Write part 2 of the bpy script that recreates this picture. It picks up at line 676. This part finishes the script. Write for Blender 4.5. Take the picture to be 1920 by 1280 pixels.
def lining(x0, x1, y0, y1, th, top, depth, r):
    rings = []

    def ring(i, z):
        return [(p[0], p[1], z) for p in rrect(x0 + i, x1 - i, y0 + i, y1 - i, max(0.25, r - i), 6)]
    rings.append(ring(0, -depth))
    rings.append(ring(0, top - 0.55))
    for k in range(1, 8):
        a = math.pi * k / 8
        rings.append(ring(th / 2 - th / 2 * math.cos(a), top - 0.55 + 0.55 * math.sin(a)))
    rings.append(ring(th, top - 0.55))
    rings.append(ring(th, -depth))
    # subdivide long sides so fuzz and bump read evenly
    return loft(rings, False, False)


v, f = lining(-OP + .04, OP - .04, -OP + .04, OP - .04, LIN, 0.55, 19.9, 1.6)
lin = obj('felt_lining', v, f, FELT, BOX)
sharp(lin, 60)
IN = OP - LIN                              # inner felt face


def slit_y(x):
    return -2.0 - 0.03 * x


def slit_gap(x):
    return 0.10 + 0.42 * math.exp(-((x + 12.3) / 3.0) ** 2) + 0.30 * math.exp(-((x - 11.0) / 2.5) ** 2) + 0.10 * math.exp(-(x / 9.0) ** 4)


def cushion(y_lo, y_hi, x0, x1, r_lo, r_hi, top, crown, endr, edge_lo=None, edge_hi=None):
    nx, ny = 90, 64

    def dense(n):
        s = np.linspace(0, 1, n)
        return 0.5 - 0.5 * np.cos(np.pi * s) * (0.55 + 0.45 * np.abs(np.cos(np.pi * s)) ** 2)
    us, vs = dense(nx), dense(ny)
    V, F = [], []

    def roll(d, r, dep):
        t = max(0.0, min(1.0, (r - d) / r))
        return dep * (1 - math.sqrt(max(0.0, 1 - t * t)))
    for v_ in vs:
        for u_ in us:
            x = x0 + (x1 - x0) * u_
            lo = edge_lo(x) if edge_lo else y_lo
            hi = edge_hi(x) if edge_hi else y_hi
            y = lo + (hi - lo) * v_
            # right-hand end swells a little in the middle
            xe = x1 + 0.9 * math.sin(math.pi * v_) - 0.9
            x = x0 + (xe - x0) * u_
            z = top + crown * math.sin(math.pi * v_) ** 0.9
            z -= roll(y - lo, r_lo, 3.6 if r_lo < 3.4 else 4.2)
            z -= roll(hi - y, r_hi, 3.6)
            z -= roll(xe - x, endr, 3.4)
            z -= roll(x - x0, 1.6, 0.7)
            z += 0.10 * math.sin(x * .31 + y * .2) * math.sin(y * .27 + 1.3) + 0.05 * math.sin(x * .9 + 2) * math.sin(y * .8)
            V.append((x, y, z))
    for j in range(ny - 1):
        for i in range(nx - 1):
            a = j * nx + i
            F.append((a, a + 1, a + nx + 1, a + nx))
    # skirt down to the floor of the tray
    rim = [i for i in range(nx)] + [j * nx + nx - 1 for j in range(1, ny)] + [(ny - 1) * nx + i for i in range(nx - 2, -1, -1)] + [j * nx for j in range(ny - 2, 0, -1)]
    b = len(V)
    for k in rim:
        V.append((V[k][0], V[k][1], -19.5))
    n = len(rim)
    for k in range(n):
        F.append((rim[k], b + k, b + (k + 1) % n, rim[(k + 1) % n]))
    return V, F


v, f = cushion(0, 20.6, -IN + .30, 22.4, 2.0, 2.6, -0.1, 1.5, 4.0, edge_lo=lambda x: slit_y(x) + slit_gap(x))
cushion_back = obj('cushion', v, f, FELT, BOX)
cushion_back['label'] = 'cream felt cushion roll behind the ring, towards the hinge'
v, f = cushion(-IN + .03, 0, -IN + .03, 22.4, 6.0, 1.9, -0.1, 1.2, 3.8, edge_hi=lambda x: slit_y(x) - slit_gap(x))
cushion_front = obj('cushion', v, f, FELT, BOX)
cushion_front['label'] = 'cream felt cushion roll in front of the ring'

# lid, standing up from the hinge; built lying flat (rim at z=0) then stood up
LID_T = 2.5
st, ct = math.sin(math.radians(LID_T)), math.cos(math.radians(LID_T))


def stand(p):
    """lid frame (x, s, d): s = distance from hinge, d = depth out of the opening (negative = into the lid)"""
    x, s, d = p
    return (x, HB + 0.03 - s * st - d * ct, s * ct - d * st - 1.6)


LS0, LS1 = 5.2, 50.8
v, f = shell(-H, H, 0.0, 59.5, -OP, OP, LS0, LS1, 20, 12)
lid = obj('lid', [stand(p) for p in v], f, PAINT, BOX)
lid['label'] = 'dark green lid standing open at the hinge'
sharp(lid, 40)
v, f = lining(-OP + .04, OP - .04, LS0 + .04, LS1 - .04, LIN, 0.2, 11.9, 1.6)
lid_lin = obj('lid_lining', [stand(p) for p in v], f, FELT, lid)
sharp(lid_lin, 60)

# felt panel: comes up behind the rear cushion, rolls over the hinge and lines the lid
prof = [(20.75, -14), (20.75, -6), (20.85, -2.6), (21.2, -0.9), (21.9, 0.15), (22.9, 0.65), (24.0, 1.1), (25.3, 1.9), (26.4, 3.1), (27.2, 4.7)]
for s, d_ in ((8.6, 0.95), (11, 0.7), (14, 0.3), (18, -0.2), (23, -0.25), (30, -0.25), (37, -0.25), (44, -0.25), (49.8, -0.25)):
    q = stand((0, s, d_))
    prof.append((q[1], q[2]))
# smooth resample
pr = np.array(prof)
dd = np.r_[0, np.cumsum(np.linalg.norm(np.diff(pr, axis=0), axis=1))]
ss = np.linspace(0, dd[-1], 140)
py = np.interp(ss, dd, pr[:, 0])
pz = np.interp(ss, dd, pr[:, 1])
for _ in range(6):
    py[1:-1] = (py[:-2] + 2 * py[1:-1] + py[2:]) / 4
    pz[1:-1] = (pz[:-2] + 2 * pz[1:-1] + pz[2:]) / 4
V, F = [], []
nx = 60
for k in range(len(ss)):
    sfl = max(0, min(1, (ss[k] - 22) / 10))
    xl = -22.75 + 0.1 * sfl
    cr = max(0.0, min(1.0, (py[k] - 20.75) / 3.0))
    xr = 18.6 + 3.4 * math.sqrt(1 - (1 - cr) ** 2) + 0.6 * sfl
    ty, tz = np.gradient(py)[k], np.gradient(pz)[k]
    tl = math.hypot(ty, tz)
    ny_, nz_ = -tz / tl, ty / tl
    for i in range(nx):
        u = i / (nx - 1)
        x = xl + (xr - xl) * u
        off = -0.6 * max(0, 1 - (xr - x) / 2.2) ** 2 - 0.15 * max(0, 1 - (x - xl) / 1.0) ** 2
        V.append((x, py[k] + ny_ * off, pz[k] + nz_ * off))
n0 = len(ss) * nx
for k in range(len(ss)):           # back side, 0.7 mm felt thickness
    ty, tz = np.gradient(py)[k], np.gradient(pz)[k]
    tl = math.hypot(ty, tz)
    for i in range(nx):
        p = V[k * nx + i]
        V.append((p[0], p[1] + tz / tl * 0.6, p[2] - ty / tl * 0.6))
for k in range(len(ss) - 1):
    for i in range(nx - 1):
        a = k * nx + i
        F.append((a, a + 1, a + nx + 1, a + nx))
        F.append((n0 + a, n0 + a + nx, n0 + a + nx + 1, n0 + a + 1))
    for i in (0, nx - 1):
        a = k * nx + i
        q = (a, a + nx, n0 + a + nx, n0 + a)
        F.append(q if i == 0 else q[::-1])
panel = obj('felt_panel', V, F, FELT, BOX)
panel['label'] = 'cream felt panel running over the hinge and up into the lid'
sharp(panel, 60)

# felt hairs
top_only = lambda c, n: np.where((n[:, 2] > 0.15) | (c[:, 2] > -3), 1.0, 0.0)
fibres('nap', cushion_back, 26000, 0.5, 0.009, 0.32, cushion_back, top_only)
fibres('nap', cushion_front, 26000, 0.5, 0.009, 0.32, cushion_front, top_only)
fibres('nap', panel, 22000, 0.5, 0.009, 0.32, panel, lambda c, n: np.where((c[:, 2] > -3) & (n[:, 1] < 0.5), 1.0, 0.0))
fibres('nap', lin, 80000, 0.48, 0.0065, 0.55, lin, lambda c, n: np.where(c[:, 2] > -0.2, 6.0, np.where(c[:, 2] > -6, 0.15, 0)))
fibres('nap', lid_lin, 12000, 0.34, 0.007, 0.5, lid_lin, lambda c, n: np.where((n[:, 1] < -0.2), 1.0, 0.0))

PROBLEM
Print only the lines that run from the start of the listing to the line bearing "return loft(rings, False, False)"; please keep the first line and that last one, exactly as they appear.

RESPONSE TO THE TASK
Write part 2 of the bpy script that recreates this picture. It picks up at line 676. This part finishes the script. Write for Blender 4.5. Take the picture to be 1920 by 1280 pixels.
def lining(x0, x1, y0, y1, th, top, depth, r):
    rings = []

    def ring(i, z):
        return [(p[0], p[1], z) for p in rrect(x0 + i, x1 - i, y0 + i, y1 - i, max(0.25, r - i), 6)]
    rings.append(ring(0, -depth))
    rings.append(ring(0, top - 0.55))
    for k in range(1, 8):
        a = math.pi * k / 8
        rings.append(ring(th / 2 - th / 2 * math.cos(a), top - 0.55 + 0.55 * math.sin(a)))
    rings.append(ring(th, top - 0.55))
    rings.append(ring(th, -depth))
    # subdivide long sides so fuzz and bump read evenly
    return loft(rings, False, False)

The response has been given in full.